Work to do: Reproduce the listing below exactly, minus its pictures.
========================================================================
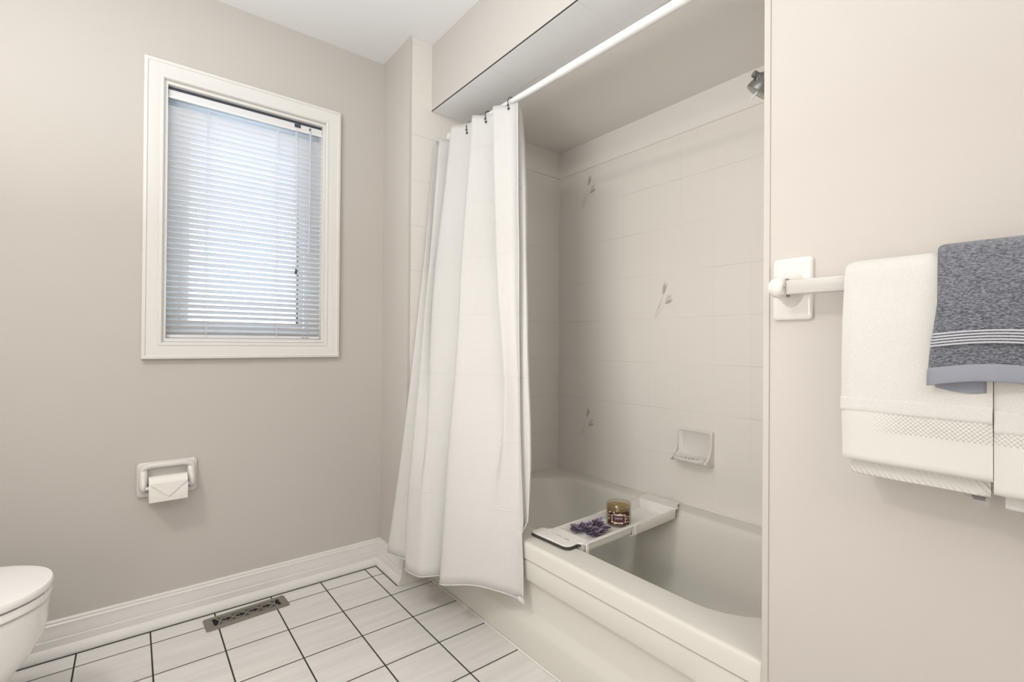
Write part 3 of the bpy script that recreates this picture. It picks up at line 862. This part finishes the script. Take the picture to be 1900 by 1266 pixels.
CX, CY, CZ = 1.510, 1.229, ZT-.038+.0047
cd = thing('candle_jar', 'amber candle in a clear glass jar with a floral label, on the bath tray', 'candle', (CX, CY, CZ))
RJ = .0480
b = BM(); lathe(b, (CX, CY, CZ), [(RJ-.006, 0), (RJ-.001, .002), (RJ, .006), (RJ, .084), (RJ-.001, .0855), (RJ-.0025, .0845), (RJ-.003, .080), (RJ-.003, .008), (RJ-.008, .0045)], n=48); obj('jar', b, M['jar'], cd)
b = BM(); lathe(b, (CX, CY, CZ+.0052), [(RJ-.008, 0), (RJ-.0036, .004), (RJ-.0036, .0665), (RJ-.006, .0650), (RJ-.012, .0645)], n=48); wx = obj('wax', b, M['wax'], cd)
for k in range(3):
    a = 2*PI*k/3 + .4; x, y = CX + .020*math.cos(a), CY + .020*math.sin(a)
    b = BM(); tube(b, [(x, y, CZ+.068), (x+.0005, y, CZ+.076)], .0009, 6); obj('wick', b, M['stem'], wx)
la = math.atan2(-CY, -CX)           # faces the room
b = BM(); uvl = b.loops.layers.uv.new('UVMap'); n = 24; hw = .74
def lp_(k, z, r): a = la + (k/n*2-1)*hw*1.28; return (CX + r*math.cos(a), CY + r*math.sin(a), z)
z0, z1 = CZ+.012, CZ+.061
for k in range(n):
    vs = [b.verts.new(lp_(*q, RJ+.0005)) for q in ((k, z0), (k+1, z0), (k+1, z1), (k, z1))]
    f = b.faces.new(vs)
    for l_, uv in zip(f.loops, ((k/n, 0), ((k+1)/n, 0), ((k+1)/n, 1), (k/n, 1))): l_[uvl].uv = uv
lb = obj('label', b, M['label'], cd)
b = BM()       # pale script and a bar beneath it, as on the jar
def script(pts, r=.0005, ce=.5, zc=.5):
    q = []
    for u, v in pts:
        a = la + ((ce + u) * 2 - 1) * hw * 1.28; z = lerp(z0, z1, zc + v)
        q.append((CX + (RJ+.0010)*math.cos(a), CY + (RJ+.0010)*math.sin(a), z))
    tube(b, q, r, 5)
word = []
for k in range(60):
    t = k/59; word.append((-.17 + .34*t + .018*math.sin(t*34), .085*math.sin(t*27)*(1-.4*t) + .02))
script(word, .00055)
script([(-.16, -.13), (.16, -.13)], .0004)
script([(-.2, .34), (-.1, .30), (0, .28), (.1, .30), (.2, .34)], .0011)
script([(-.1, -.36), (0, -.38), (.1, -.36)], .0012)
obj('lettering', b, M['ink'], lb)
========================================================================
Task response:
Write part 3 of the bpy script that recreates this picture. It picks up at line 862. This part finishes the script. Take the picture to be 1900 by 1266 pixels.
CX, CY, CZ = 1.510, 1.229, ZT-.038+.0047
cd = thing('candle_jar', 'amber candle in a clear glass jar with a floral label, on the bath tray', 'candle', (CX, CY, CZ))
RJ = .0480
b = BM(); lathe(b, (CX, CY, CZ), [(RJ-.006, 0), (RJ-.001, .002), (RJ, .006), (RJ, .084), (RJ-.001, .0855), (RJ-.0025, .0845), (RJ-.003, .080), (RJ-.003, .008), (RJ-.008, .0045)], n=48); obj('jar', b, M['jar'], cd)
b = BM(); lathe(b, (CX, CY, CZ+.0052), [(RJ-.008, 0), (RJ-.0036, .004), (RJ-.0036, .0665), (RJ-.006, .0650), (RJ-.012, .0645)], n=48); wx = obj('wax', b, M['wax'], cd)
for k in range(3):
    a = 2*PI*k/3 + .4; x, y = CX + .020*math.cos(a), CY + .020*math.sin(a)
    b = BM(); tube(b, [(x, y, CZ+.068), (x+.0005, y, CZ+.076)], .0009, 6); obj('wick', b, M['stem'], wx)
la = math.atan2(-CY, -CX)           # faces the room
b = BM(); uvl = b.loops.layers.uv.new('UVMap'); n = 24; hw = .74
def lp_(k, z, r): a = la + (k/n*2-1)*hw*1.28; return (CX + r*math.cos(a), CY + r*math.sin(a), z)
z0, z1 = CZ+.012, CZ+.061
for k in range(n):
    vs = [b.verts.new(lp_(*q, RJ+.0005)) for q in ((k, z0), (k+1, z0), (k+1, z1), (k, z1))]
    f = b.faces.new(vs)
    for l_, uv in zip(f.loops, ((k/n, 0), ((k+1)/n, 0), ((k+1)/n, 1), (k/n, 1))): l_[uvl].uv = uv
lb = obj('label', b, M['label'], cd)
b = BM()       # pale script and a bar beneath it, as on the jar
def script(pts, r=.0005, ce=.5, zc=.5):
    q = []
    for u, v in pts:
        a = la + ((ce + u) * 2 - 1) * hw * 1.28; z = lerp(z0, z1, zc + v)
        q.append((CX + (RJ+.0010)*math.cos(a), CY + (RJ+.0010)*math.sin(a), z))
    tube(b, q, r, 5)
word = []
for k in range(60):
    t = k/59; word.append((-.17 + .34*t + .018*math.sin(t*34), .085*math.sin(t*27)*(1-.4*t) + .02))
script(word, .00055)
script([(-.16, -.13), (.16, -.13)], .0004)
script([(-.2, .34), (-.1, .30), (0, .28), (.1, .30), (.2, .34)], .0011)
script([(-.1, -.36), (0, -.38), (.1, -.36)], .0012)
obj('lettering', b, M['ink'], lb)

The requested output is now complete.